■ YOUR OBJECTIVE
Would you return the complete listing below word for word?

■ DATA EXCERPT
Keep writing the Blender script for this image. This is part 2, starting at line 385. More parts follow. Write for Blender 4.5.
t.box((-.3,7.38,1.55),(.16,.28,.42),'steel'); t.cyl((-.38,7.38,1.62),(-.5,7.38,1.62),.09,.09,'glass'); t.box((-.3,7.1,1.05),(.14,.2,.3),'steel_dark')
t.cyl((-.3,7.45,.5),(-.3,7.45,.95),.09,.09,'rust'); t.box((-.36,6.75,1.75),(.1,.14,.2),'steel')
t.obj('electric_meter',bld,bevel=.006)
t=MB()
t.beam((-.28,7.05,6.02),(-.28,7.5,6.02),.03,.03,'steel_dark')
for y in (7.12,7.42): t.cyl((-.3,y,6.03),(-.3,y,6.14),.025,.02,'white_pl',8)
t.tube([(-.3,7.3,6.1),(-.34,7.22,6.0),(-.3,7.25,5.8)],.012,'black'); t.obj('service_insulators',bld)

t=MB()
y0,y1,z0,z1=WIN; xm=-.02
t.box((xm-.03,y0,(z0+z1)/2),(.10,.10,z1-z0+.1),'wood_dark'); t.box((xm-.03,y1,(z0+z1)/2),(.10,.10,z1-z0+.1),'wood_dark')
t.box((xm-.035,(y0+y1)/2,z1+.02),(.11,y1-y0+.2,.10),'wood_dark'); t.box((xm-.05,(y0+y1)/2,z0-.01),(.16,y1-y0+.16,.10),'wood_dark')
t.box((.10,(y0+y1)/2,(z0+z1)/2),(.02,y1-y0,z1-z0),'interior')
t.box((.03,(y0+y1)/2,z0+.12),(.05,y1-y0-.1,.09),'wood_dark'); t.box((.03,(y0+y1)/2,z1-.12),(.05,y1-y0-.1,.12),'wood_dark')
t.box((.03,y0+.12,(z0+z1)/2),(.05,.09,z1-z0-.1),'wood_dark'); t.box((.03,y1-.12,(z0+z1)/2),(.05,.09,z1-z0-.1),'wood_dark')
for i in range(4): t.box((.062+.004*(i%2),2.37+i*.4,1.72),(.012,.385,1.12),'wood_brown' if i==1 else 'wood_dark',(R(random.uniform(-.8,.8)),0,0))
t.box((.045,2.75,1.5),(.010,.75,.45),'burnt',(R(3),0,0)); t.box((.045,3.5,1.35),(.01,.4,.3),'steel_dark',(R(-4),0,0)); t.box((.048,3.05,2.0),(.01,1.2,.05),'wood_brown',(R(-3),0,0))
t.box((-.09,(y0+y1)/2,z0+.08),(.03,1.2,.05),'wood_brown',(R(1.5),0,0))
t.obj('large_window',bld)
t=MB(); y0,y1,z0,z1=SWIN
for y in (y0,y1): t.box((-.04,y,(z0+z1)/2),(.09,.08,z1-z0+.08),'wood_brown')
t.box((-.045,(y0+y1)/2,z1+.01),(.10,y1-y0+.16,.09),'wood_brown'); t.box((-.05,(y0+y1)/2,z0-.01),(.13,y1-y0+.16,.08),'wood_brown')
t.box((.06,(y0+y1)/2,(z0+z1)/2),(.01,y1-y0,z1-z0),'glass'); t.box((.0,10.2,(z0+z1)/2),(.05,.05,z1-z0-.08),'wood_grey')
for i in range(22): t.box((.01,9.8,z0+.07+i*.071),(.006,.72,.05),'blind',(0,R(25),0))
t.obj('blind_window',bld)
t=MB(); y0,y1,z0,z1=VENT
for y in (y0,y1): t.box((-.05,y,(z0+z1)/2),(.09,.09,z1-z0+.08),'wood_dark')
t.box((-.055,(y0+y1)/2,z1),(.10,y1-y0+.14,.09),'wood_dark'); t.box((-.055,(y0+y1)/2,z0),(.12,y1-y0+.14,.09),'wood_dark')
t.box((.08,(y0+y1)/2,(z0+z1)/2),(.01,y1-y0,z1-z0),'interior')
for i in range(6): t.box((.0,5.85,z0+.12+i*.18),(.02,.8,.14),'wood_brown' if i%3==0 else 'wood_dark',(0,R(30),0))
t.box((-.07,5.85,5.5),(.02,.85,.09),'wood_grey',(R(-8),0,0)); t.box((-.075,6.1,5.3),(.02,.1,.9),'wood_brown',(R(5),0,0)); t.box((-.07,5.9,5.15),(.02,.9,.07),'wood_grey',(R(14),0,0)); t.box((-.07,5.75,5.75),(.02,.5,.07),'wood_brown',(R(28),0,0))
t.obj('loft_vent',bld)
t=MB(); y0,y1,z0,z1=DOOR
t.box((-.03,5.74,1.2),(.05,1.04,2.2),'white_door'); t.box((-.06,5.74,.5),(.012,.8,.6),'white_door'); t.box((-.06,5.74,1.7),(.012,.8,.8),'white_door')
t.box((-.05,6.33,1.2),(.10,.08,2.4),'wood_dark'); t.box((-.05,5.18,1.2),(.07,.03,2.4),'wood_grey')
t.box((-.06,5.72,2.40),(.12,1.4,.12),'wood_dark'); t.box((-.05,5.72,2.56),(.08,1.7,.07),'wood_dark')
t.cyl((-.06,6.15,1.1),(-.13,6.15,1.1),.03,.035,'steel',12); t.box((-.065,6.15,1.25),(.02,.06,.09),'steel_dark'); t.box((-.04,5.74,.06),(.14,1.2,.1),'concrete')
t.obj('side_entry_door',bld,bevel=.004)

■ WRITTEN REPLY
Keep writing the Blender script for this image. This is part 2, starting at line 385. More parts follow. Write for Blender 4.5.
t.box((-.3,7.38,1.55),(.16,.28,.42),'steel'); t.cyl((-.38,7.38,1.62),(-.5,7.38,1.62),.09,.09,'glass'); t.box((-.3,7.1,1.05),(.14,.2,.3),'steel_dark')
t.cyl((-.3,7.45,.5),(-.3,7.45,.95),.09,.09,'rust'); t.box((-.36,6.75,1.75),(.1,.14,.2),'steel')
t.obj('electric_meter',bld,bevel=.006)
t=MB()
t.beam((-.28,7.05,6.02),(-.28,7.5,6.02),.03,.03,'steel_dark')
for y in (7.12,7.42): t.cyl((-.3,y,6.03),(-.3,y,6.14),.025,.02,'white_pl',8)
t.tube([(-.3,7.3,6.1),(-.34,7.22,6.0),(-.3,7.25,5.8)],.012,'black'); t.obj('service_insulators',bld)

t=MB()
y0,y1,z0,z1=WIN; xm=-.02
t.box((xm-.03,y0,(z0+z1)/2),(.10,.10,z1-z0+.1),'wood_dark'); t.box((xm-.03,y1,(z0+z1)/2),(.10,.10,z1-z0+.1),'wood_dark')
t.box((xm-.035,(y0+y1)/2,z1+.02),(.11,y1-y0+.2,.10),'wood_dark'); t.box((xm-.05,(y0+y1)/2,z0-.01),(.16,y1-y0+.16,.10),'wood_dark')
t.box((.10,(y0+y1)/2,(z0+z1)/2),(.02,y1-y0,z1-z0),'interior')
t.box((.03,(y0+y1)/2,z0+.12),(.05,y1-y0-.1,.09),'wood_dark'); t.box((.03,(y0+y1)/2,z1-.12),(.05,y1-y0-.1,.12),'wood_dark')
t.box((.03,y0+.12,(z0+z1)/2),(.05,.09,z1-z0-.1),'wood_dark'); t.box((.03,y1-.12,(z0+z1)/2),(.05,.09,z1-z0-.1),'wood_dark')
for i in range(4): t.box((.062+.004*(i%2),2.37+i*.4,1.72),(.012,.385,1.12),'wood_brown' if i==1 else 'wood_dark',(R(random.uniform(-.8,.8)),0,0))
t.box((.045,2.75,1.5),(.010,.75,.45),'burnt',(R(3),0,0)); t.box((.045,3.5,1.35),(.01,.4,.3),'steel_dark',(R(-4),0,0)); t.box((.048,3.05,2.0),(.01,1.2,.05),'wood_brown',(R(-3),0,0))
t.box((-.09,(y0+y1)/2,z0+.08),(.03,1.2,.05),'wood_brown',(R(1.5),0,0))
t.obj('large_window',bld)
t=MB(); y0,y1,z0,z1=SWIN
for y in (y0,y1): t.box((-.04,y,(z0+z1)/2),(.09,.08,z1-z0+.08),'wood_brown')
t.box((-.045,(y0+y1)/2,z1+.01),(.10,y1-y0+.16,.09),'wood_brown'); t.box((-.05,(y0+y1)/2,z0-.01),(.13,y1-y0+.16,.08),'wood_brown')
t.box((.06,(y0+y1)/2,(z0+z1)/2),(.01,y1-y0,z1-z0),'glass'); t.box((.0,10.2,(z0+z1)/2),(.05,.05,z1-z0-.08),'wood_grey')
for i in range(22): t.box((.01,9.8,z0+.07+i*.071),(.006,.72,.05),'blind',(0,R(25),0))
t.obj('blind_window',bld)
t=MB(); y0,y1,z0,z1=VENT
for y in (y0,y1): t.box((-.05,y,(z0+z1)/2),(.09,.09,z1-z0+.08),'wood_dark')
t.box((-.055,(y0+y1)/2,z1),(.10,y1-y0+.14,.09),'wood_dark'); t.box((-.055,(y0+y1)/2,z0),(.12,y1-y0+.14,.09),'wood_dark')
t.box((.08,(y0+y1)/2,(z0+z1)/2),(.01,y1-y0,z1-z0),'interior')
for i in range(6): t.box((.0,5.85,z0+.12+i*.18),(.02,.8,.14),'wood_brown' if i%3==0 else 'wood_dark',(0,R(30),0))
t.box((-.07,5.85,5.5),(.02,.85,.09),'wood_grey',(R(-8),0,0)); t.box((-.075,6.1,5.3),(.02,.1,.9),'wood_brown',(R(5),0,0)); t.box((-.07,5.9,5.15),(.02,.9,.07),'wood_grey',(R(14),0,0)); t.box((-.07,5.75,5.75),(.02,.5,.07),'wood_brown',(R(28),0,0))
t.obj('loft_vent',bld)
t=MB(); y0,y1,z0,z1=DOOR
t.box((-.03,5.74,1.2),(.05,1.04,2.2),'white_door'); t.box((-.06,5.74,.5),(.012,.8,.6),'white_door'); t.box((-.06,5.74,1.7),(.012,.8,.8),'white_door')
t.box((-.05,6.33,1.2),(.10,.08,2.4),'wood_dark'); t.box((-.05,5.18,1.2),(.07,.03,2.4),'wood_grey')
t.box((-.06,5.72,2.40),(.12,1.4,.12),'wood_dark'); t.box((-.05,5.72,2.56),(.08,1.7,.07),'wood_dark')
t.cyl((-.06,6.15,1.1),(-.13,6.15,1.1),.03,.035,'steel',12); t.box((-.065,6.15,1.25),(.02,.06,.09),'steel_dark'); t.box((-.04,5.74,.06),(.14,1.2,.1),'concrete')
t.obj('side_entry_door',bld,bevel=.004)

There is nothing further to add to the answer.